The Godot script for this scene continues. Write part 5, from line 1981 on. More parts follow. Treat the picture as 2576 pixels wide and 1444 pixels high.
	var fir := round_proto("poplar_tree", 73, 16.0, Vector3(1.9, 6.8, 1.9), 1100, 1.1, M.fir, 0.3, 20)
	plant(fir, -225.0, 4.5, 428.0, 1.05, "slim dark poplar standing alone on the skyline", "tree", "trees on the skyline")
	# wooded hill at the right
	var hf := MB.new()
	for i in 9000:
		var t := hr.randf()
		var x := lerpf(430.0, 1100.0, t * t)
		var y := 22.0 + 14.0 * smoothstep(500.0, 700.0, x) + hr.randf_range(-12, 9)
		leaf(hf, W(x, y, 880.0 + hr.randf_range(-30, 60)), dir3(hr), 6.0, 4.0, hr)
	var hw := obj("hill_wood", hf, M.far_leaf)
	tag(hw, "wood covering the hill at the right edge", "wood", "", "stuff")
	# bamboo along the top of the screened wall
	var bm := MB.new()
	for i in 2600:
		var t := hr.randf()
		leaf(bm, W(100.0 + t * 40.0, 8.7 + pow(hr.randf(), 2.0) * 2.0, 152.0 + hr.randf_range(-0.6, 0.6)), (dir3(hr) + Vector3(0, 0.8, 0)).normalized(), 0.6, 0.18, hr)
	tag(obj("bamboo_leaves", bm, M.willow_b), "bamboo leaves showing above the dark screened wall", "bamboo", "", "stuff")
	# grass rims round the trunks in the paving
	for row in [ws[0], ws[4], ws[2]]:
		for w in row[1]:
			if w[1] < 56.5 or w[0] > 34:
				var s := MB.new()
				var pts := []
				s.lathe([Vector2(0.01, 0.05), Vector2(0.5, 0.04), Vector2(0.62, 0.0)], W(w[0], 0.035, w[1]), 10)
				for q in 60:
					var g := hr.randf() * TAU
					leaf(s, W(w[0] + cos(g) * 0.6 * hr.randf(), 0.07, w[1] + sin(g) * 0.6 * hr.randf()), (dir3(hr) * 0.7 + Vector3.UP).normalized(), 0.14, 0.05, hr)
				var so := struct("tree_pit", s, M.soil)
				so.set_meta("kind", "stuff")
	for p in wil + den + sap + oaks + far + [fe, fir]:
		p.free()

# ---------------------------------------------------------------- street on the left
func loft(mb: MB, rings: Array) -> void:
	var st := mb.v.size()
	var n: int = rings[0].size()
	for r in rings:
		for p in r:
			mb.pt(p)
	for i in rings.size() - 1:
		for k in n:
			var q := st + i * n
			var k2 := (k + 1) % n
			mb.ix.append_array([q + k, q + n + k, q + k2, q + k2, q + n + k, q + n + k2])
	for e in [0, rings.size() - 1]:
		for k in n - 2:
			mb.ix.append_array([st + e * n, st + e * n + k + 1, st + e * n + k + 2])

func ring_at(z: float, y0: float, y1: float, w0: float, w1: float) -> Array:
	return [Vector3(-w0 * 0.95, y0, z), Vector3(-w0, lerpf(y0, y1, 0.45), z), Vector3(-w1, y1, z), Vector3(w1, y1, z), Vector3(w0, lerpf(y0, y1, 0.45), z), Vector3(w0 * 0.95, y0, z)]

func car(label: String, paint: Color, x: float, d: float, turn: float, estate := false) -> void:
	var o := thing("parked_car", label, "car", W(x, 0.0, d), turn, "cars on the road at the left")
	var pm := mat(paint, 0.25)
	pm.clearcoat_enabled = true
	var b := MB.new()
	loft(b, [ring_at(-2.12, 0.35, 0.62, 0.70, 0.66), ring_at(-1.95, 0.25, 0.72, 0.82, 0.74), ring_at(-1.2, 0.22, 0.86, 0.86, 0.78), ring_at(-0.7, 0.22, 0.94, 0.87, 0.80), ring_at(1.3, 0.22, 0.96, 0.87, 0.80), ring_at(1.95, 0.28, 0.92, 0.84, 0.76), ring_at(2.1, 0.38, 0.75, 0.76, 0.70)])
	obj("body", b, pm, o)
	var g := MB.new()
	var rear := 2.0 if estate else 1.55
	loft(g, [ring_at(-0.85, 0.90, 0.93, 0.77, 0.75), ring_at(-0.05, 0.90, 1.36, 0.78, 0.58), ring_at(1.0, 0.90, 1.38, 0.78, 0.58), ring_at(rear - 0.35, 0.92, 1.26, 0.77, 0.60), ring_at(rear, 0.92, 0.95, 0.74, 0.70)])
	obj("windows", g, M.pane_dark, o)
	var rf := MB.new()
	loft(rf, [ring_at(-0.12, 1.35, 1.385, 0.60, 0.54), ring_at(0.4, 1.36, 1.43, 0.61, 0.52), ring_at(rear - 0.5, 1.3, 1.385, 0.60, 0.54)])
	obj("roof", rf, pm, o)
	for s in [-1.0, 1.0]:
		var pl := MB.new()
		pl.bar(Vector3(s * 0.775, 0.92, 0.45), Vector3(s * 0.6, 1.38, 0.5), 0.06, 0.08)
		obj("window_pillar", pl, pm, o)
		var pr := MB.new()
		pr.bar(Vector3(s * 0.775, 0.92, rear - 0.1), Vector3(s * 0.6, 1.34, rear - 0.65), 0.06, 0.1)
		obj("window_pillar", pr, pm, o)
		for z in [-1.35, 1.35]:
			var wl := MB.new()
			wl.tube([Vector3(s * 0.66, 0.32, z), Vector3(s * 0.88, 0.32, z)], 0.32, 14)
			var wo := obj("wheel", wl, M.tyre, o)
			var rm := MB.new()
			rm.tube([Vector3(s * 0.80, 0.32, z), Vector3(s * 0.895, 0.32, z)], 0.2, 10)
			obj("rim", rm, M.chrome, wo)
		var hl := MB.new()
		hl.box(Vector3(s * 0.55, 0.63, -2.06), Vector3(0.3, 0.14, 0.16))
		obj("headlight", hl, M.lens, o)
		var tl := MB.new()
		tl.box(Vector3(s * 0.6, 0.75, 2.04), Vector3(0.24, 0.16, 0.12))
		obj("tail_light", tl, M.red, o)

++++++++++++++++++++

Directive =>
Everything from the first line of the material through the line containing "mb.ix.append_array([st + e" is to be printed exactly; lines after that are to be left out.

Output for this exercise =>
The Godot script for this scene continues. Write part 5, from line 1981 on. More parts follow. Treat the picture as 2576 pixels wide and 1444 pixels high.
	var fir := round_proto("poplar_tree", 73, 16.0, Vector3(1.9, 6.8, 1.9), 1100, 1.1, M.fir, 0.3, 20)
	plant(fir, -225.0, 4.5, 428.0, 1.05, "slim dark poplar standing alone on the skyline", "tree", "trees on the skyline")
	# wooded hill at the right
	var hf := MB.new()
	for i in 9000:
		var t := hr.randf()
		var x := lerpf(430.0, 1100.0, t * t)
		var y := 22.0 + 14.0 * smoothstep(500.0, 700.0, x) + hr.randf_range(-12, 9)
		leaf(hf, W(x, y, 880.0 + hr.randf_range(-30, 60)), dir3(hr), 6.0, 4.0, hr)
	var hw := obj("hill_wood", hf, M.far_leaf)
	tag(hw, "wood covering the hill at the right edge", "wood", "", "stuff")
	# bamboo along the top of the screened wall
	var bm := MB.new()
	for i in 2600:
		var t := hr.randf()
		leaf(bm, W(100.0 + t * 40.0, 8.7 + pow(hr.randf(), 2.0) * 2.0, 152.0 + hr.randf_range(-0.6, 0.6)), (dir3(hr) + Vector3(0, 0.8, 0)).normalized(), 0.6, 0.18, hr)
	tag(obj("bamboo_leaves", bm, M.willow_b), "bamboo leaves showing above the dark screened wall", "bamboo", "", "stuff")
	# grass rims round the trunks in the paving
	for row in [ws[0], ws[4], ws[2]]:
		for w in row[1]:
			if w[1] < 56.5 or w[0] > 34:
				var s := MB.new()
				var pts := []
				s.lathe([Vector2(0.01, 0.05), Vector2(0.5, 0.04), Vector2(0.62, 0.0)], W(w[0], 0.035, w[1]), 10)
				for q in 60:
					var g := hr.randf() * TAU
					leaf(s, W(w[0] + cos(g) * 0.6 * hr.randf(), 0.07, w[1] + sin(g) * 0.6 * hr.randf()), (dir3(hr) * 0.7 + Vector3.UP).normalized(), 0.14, 0.05, hr)
				var so := struct("tree_pit", s, M.soil)
				so.set_meta("kind", "stuff")
	for p in wil + den + sap + oaks + far + [fe, fir]:
		p.free()

# ---------------------------------------------------------------- street on the left
func loft(mb: MB, rings: Array) -> void:
	var st := mb.v.size()
	var n: int = rings[0].size()
	for r in rings:
		for p in r:
			mb.pt(p)
	for i in rings.size() - 1:
		for k in n:
			var q := st + i * n
			var k2 := (k + 1) % n
			mb.ix.append_array([q + k, q + n + k, q + k2, q + k2, q + n + k, q + n + k2])
	for e in [0, rings.size() - 1]:
		for k in n - 2:
			mb.ix.append_array([st + e * n, st + e * n + k + 1, st + e * n + k + 2])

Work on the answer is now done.